* [Written request]:
Write out again, unaltered, the lines from the start through the line containing "return m, nt, b".

━━━ Data block ━━━

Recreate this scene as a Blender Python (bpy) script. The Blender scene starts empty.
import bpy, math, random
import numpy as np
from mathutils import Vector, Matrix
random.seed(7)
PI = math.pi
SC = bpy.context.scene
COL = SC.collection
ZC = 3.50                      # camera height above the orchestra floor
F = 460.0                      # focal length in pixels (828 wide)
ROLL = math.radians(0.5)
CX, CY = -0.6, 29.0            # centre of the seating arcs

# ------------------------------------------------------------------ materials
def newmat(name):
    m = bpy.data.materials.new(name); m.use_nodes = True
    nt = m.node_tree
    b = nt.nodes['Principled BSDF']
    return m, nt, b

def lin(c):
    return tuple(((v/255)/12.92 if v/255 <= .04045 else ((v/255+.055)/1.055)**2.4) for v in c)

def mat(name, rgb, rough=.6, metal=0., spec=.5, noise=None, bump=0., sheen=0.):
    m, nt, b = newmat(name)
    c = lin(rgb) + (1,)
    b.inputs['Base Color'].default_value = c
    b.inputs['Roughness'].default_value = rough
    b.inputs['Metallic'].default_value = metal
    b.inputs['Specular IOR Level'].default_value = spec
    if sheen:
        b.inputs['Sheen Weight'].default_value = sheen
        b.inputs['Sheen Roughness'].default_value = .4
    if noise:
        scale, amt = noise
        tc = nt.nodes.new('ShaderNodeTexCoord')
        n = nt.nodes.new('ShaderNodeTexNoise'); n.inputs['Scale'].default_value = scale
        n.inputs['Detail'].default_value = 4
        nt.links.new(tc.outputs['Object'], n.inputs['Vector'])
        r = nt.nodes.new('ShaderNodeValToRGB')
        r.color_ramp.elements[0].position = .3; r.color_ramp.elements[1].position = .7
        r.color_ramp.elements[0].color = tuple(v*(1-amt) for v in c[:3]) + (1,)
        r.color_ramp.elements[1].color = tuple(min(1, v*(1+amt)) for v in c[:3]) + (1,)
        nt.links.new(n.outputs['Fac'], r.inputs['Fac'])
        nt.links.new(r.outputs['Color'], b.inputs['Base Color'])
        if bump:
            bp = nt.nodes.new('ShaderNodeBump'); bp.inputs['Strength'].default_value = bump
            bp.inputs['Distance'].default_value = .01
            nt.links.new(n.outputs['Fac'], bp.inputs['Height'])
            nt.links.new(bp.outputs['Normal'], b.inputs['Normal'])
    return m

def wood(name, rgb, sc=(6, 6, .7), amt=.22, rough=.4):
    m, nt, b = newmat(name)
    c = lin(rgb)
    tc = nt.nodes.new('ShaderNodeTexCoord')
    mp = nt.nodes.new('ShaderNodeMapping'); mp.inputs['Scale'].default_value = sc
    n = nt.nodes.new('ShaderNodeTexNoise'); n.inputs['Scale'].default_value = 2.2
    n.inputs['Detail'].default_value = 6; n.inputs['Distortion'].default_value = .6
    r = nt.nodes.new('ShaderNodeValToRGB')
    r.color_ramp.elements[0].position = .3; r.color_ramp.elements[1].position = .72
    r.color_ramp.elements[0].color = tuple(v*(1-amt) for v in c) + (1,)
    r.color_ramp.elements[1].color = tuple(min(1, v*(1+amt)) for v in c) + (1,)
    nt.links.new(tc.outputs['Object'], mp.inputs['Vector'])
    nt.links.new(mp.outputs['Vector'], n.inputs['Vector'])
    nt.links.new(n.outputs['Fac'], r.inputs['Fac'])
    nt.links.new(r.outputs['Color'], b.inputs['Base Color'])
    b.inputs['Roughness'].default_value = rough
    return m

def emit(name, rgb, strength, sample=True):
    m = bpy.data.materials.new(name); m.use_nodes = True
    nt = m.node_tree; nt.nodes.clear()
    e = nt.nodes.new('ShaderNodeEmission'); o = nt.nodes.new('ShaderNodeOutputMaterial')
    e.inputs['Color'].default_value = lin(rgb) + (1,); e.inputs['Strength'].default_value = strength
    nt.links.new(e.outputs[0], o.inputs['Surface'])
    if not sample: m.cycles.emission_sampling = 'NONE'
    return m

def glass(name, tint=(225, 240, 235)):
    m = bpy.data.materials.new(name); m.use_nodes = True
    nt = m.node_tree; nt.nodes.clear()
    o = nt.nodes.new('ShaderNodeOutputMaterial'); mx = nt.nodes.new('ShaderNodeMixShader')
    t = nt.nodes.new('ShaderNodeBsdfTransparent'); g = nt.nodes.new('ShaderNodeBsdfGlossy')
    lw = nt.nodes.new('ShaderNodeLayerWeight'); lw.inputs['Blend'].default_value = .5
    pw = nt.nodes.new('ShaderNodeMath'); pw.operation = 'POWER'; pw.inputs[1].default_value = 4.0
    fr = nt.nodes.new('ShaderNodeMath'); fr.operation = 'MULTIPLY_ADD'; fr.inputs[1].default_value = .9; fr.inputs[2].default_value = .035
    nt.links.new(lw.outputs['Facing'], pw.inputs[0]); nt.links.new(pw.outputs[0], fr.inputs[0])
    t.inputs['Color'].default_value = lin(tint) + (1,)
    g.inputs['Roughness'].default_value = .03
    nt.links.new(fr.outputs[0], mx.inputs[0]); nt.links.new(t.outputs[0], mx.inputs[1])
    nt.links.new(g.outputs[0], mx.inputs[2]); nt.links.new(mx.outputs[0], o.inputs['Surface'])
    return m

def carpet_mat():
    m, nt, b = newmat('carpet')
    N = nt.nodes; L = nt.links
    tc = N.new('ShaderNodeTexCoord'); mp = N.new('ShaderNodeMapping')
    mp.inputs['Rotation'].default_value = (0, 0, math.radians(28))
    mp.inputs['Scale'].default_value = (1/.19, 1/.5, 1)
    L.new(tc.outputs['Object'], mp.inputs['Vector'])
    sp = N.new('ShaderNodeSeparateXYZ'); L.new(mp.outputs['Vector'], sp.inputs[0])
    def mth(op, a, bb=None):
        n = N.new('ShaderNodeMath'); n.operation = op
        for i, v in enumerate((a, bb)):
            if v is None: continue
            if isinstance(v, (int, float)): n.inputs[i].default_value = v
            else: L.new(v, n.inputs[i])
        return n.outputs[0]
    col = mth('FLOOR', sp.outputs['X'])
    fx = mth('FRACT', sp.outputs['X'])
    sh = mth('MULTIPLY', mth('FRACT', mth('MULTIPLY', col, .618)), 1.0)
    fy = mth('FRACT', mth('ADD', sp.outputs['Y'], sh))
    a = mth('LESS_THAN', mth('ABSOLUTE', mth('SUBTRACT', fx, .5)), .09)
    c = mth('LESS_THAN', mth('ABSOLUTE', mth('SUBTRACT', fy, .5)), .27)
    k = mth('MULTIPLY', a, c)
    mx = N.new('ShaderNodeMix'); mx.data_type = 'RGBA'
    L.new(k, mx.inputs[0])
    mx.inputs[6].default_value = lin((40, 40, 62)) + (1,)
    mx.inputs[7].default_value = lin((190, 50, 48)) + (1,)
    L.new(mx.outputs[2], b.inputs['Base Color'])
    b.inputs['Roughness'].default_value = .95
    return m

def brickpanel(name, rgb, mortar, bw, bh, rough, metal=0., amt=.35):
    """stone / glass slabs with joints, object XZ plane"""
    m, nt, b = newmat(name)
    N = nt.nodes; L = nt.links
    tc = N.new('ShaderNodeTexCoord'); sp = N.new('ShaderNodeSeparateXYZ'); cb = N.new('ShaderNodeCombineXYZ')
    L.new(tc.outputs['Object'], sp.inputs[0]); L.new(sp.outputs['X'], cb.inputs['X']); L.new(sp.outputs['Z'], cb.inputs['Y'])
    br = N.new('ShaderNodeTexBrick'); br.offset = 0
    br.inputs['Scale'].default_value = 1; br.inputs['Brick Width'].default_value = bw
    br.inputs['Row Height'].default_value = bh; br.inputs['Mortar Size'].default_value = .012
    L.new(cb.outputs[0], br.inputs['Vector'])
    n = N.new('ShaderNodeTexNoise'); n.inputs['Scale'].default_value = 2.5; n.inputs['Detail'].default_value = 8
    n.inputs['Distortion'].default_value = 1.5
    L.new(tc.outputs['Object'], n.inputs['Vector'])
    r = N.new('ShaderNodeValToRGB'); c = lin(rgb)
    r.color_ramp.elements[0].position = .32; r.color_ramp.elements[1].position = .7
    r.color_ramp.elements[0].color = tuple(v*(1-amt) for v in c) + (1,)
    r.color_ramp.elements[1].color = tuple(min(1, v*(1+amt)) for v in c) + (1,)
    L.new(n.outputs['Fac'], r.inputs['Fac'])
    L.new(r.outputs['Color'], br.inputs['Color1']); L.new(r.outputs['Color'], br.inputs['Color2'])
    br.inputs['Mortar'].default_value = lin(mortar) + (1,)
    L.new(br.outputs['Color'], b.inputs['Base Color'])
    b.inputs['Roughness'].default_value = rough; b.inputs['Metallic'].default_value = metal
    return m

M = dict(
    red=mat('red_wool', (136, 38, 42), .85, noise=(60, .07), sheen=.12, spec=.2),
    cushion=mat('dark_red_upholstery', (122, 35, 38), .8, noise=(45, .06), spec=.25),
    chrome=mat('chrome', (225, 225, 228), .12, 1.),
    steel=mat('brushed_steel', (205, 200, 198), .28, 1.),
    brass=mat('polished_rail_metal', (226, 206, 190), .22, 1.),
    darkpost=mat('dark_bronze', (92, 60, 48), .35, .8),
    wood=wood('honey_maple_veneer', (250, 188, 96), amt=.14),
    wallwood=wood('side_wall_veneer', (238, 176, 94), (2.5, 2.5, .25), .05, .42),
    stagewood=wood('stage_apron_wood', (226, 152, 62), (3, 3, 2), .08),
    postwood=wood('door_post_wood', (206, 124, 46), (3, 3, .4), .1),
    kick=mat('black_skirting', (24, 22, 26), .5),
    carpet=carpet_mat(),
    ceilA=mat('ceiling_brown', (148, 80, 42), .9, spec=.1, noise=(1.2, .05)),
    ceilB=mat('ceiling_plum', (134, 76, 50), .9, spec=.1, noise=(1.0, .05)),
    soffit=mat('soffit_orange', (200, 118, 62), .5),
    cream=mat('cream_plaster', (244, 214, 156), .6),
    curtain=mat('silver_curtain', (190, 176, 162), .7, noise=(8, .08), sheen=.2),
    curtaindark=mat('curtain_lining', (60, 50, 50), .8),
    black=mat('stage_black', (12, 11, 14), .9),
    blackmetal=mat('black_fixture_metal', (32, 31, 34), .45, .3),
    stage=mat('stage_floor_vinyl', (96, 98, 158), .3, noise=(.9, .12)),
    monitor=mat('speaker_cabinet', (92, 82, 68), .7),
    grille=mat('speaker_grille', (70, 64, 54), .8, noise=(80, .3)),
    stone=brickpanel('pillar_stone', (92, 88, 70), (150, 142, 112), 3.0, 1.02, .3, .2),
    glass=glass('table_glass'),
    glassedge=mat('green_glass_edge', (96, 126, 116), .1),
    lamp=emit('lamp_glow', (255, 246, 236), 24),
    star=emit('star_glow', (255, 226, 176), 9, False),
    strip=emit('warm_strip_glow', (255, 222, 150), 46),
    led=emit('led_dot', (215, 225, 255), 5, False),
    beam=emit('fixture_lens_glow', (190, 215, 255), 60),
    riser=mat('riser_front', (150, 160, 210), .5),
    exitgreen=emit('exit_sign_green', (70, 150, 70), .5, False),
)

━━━

* [Response to the exercise]:
Recreate this scene as a Blender Python (bpy) script. The Blender scene starts empty.
import bpy, math, random
import numpy as np
from mathutils import Vector, Matrix
random.seed(7)
PI = math.pi
SC = bpy.context.scene
COL = SC.collection
ZC = 3.50                      # camera height above the orchestra floor
F = 460.0                      # focal length in pixels (828 wide)
ROLL = math.radians(0.5)
CX, CY = -0.6, 29.0            # centre of the seating arcs

# ------------------------------------------------------------------ materials
def newmat(name):
    m = bpy.data.materials.new(name); m.use_nodes = True
    nt = m.node_tree
    b = nt.nodes['Principled BSDF']
    return m, nt, b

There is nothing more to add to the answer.